One defining moment came last October, during a bizarre and widely reported stand-off between the mixed-bag board and Deasy, who effectively runs LAUSD but reports to the seven elected board members – and can be fired by them any time.

Deasy had apparently threatened to resign due to the board's micromanaging of his administration. That would have been a seriously black eye for the school board because Deasy, though hated by the UTLA teachers union, is a fairly popular figure, especially among the L.A. political establishment that thinks he can save the schools.

In the end, Deasy chose to stay, and his contract was extended into 2016 – with one proviso: he'll no longer be evaluated solely by “student achievement,” which includes such things as student test scores and graduation rates.

Instead, he'll be tasked by the school board with increasing enrollment in LAUSD by 5 percent a year (and other measures, such as how well he “communicates” with the seven board members).

That's a tall order: between 2009 and 2013, enrollment shrank 11 percent. L.A. families are fleeing the district, heading for both the proliferating local charter schools and even to other, more academically advanced, districts. 

Another powerful interest group, SEIU local 99, which represents the schools' non-classroom service workers, is also sitting out the race – at least until the runoff.

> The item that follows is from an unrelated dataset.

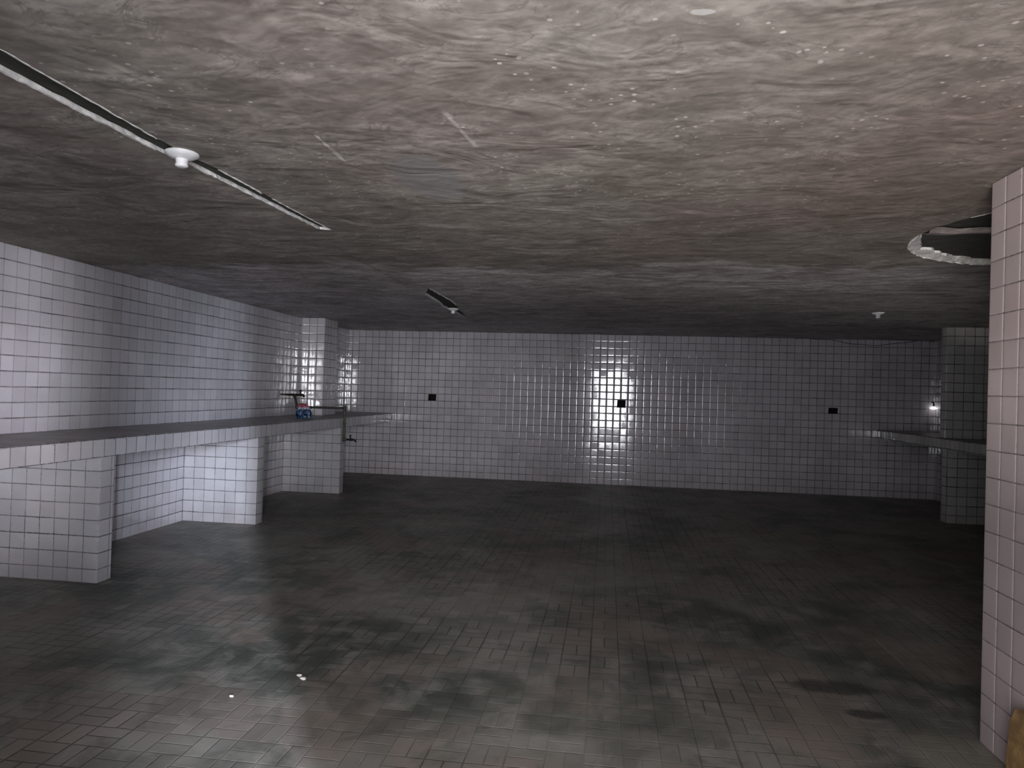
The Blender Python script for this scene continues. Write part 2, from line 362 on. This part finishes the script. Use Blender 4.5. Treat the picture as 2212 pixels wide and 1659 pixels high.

A runoff will be scheduled for August 12, if, as is highly likely, none of the candidates for LaMotte's seat win 50 percent of the votes on June 3. 

That probable runoff will be an orphan election with nothing else on the ballot, This means turnout could be pathetically low. We're talking like 7,000 voters, or even less, deciding a post that affects the education of one in every ten children in California – the 600,000 kids who attend LAUSD.